→ **Work to complete**: Transcribe, verbatim, every line from the start of the entries through the line that contains "mt, smooth=True), kind='structure')"; include both boundary lines and omit all others.

→ **Exercise materials**:
============================================================

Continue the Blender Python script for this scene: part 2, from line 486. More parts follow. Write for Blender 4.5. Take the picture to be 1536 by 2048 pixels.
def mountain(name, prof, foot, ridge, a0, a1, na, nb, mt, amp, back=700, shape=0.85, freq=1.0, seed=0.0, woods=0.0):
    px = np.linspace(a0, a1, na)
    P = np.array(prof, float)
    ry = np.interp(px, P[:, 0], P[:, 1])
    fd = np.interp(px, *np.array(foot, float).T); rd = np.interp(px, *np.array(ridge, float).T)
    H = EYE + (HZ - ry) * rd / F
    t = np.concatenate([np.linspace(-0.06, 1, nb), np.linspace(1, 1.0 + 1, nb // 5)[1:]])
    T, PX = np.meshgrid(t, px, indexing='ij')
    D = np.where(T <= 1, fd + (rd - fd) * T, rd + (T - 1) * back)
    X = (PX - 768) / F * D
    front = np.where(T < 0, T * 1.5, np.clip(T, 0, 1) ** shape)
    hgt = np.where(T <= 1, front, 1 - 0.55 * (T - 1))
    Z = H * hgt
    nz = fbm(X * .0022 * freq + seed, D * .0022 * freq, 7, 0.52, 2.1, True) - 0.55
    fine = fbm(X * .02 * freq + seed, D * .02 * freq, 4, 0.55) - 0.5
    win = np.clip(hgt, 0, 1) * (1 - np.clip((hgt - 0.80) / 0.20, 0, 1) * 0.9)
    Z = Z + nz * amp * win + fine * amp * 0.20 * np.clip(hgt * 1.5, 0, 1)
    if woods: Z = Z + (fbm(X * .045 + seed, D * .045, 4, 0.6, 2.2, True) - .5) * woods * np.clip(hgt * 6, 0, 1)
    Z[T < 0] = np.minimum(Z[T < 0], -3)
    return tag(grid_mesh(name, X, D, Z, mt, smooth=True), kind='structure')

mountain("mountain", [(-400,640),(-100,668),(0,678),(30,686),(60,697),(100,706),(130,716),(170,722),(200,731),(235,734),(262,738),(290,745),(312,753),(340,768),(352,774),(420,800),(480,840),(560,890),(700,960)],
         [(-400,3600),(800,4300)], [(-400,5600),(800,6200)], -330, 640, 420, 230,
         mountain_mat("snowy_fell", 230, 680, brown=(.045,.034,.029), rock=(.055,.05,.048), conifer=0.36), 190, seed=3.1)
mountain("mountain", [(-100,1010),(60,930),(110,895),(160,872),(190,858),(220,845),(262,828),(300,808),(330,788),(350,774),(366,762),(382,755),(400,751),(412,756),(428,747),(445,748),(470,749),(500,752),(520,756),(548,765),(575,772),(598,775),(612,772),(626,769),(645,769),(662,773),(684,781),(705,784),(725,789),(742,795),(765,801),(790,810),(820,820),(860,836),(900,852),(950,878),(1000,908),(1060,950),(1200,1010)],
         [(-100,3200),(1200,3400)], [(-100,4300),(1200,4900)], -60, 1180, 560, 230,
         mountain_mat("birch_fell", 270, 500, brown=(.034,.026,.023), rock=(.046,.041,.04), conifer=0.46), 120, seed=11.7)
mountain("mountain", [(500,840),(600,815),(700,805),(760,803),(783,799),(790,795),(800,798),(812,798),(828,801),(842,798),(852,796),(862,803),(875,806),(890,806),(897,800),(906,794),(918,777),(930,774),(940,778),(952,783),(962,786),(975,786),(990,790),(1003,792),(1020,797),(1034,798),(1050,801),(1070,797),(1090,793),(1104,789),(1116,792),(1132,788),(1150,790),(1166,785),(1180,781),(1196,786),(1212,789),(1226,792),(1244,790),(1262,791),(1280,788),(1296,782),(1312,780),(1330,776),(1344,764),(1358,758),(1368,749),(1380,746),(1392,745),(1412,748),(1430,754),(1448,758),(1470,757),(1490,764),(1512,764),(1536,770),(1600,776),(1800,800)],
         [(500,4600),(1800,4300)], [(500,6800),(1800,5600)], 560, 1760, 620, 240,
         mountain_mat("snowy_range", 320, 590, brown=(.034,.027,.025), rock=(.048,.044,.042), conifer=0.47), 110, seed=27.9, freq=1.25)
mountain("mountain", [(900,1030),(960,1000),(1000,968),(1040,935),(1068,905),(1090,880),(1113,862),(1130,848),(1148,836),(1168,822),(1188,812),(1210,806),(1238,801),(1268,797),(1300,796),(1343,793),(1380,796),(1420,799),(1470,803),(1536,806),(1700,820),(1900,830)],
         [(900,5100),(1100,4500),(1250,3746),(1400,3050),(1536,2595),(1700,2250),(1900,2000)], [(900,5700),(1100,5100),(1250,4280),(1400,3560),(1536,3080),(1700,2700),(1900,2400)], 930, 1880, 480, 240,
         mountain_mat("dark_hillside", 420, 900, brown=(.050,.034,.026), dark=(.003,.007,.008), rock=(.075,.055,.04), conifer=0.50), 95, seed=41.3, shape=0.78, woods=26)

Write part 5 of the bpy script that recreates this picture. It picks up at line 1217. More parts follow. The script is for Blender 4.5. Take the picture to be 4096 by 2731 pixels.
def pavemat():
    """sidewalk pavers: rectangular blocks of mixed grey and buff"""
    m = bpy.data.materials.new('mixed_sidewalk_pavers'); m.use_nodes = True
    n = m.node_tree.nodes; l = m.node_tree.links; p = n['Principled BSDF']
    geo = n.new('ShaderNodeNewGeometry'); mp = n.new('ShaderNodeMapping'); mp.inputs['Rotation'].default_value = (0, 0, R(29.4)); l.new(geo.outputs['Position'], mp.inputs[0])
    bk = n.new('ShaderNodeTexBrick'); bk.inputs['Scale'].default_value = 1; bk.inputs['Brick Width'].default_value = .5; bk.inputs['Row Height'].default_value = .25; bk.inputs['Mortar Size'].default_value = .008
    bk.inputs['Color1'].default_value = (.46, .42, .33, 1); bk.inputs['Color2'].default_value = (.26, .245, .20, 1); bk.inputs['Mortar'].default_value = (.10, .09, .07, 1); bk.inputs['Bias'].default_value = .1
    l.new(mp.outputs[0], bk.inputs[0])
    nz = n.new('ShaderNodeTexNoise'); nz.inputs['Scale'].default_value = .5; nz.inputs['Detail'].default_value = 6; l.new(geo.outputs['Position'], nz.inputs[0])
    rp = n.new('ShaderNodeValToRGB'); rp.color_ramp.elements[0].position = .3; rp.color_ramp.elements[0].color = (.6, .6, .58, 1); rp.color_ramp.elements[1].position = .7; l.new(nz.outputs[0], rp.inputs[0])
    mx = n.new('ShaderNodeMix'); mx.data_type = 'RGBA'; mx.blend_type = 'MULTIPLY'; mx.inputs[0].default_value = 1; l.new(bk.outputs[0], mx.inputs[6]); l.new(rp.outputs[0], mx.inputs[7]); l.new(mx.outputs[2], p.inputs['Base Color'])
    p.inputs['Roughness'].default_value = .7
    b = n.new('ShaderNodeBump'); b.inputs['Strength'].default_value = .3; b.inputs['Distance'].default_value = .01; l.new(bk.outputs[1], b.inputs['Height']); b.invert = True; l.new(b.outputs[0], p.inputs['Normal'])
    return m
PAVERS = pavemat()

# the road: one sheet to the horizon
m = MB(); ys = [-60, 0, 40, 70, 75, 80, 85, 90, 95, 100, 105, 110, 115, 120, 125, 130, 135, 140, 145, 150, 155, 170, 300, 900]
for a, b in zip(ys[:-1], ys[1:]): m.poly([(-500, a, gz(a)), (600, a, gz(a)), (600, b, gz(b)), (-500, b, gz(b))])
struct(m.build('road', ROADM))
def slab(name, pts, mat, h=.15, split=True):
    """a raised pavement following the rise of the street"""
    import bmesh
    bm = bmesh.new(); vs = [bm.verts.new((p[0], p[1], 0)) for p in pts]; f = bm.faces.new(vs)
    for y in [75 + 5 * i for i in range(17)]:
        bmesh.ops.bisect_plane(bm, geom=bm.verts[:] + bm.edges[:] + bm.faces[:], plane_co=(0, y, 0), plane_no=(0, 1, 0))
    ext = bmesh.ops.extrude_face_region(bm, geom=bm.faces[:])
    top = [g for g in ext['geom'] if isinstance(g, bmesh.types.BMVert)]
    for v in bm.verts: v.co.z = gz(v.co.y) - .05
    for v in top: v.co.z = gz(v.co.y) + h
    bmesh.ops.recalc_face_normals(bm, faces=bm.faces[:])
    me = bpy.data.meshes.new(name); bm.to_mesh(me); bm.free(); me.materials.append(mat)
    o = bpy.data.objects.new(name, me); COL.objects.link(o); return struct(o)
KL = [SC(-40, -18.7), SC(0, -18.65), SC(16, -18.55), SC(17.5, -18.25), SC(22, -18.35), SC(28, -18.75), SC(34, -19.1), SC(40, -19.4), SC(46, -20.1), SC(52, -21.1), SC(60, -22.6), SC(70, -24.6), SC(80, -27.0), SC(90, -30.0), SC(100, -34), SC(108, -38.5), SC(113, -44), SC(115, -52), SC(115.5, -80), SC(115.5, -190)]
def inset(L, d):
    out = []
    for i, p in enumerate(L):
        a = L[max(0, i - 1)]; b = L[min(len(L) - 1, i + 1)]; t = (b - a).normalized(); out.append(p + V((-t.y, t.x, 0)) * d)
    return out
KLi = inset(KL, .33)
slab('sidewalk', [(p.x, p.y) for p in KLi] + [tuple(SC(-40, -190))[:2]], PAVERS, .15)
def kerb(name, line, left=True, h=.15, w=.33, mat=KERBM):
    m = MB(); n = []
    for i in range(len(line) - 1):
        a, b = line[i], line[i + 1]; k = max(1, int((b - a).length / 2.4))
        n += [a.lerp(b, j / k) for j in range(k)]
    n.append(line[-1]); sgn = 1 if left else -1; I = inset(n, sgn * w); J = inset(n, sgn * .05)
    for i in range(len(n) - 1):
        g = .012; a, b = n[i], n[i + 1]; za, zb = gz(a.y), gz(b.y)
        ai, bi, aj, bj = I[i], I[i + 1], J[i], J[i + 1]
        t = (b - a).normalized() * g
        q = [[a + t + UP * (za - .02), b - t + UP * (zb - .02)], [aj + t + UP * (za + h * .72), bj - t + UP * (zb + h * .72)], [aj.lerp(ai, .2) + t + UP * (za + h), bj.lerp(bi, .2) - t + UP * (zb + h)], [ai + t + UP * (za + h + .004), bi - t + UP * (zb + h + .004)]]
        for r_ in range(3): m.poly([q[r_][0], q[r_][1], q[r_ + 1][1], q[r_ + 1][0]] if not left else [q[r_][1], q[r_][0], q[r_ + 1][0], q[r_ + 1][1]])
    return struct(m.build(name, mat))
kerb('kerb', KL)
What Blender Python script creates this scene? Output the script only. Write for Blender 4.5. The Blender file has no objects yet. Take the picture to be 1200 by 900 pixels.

============================================================

→ **Problem solution**:
Continue the Blender Python script for this scene: part 2, from line 486. More parts follow. Write for Blender 4.5. Take the picture to be 1536 by 2048 pixels.
def mountain(name, prof, foot, ridge, a0, a1, na, nb, mt, amp, back=700, shape=0.85, freq=1.0, seed=0.0, woods=0.0):
    px = np.linspace(a0, a1, na)
    P = np.array(prof, float)
    ry = np.interp(px, P[:, 0], P[:, 1])
    fd = np.interp(px, *np.array(foot, float).T); rd = np.interp(px, *np.array(ridge, float).T)
    H = EYE + (HZ - ry) * rd / F
    t = np.concatenate([np.linspace(-0.06, 1, nb), np.linspace(1, 1.0 + 1, nb // 5)[1:]])
    T, PX = np.meshgrid(t, px, indexing='ij')
    D = np.where(T <= 1, fd + (rd - fd) * T, rd + (T - 1) * back)
    X = (PX - 768) / F * D
    front = np.where(T < 0, T * 1.5, np.clip(T, 0, 1) ** shape)
    hgt = np.where(T <= 1, front, 1 - 0.55 * (T - 1))
    Z = H * hgt
    nz = fbm(X * .0022 * freq + seed, D * .0022 * freq, 7, 0.52, 2.1, True) - 0.55
    fine = fbm(X * .02 * freq + seed, D * .02 * freq, 4, 0.55) - 0.5
    win = np.clip(hgt, 0, 1) * (1 - np.clip((hgt - 0.80) / 0.20, 0, 1) * 0.9)
    Z = Z + nz * amp * win + fine * amp * 0.20 * np.clip(hgt * 1.5, 0, 1)
    if woods: Z = Z + (fbm(X * .045 + seed, D * .045, 4, 0.6, 2.2, True) - .5) * woods * np.clip(hgt * 6, 0, 1)
    Z[T < 0] = np.minimum(Z[T < 0], -3)
    return tag(grid_mesh(name, X, D, Z, mt, smooth=True), kind='structure')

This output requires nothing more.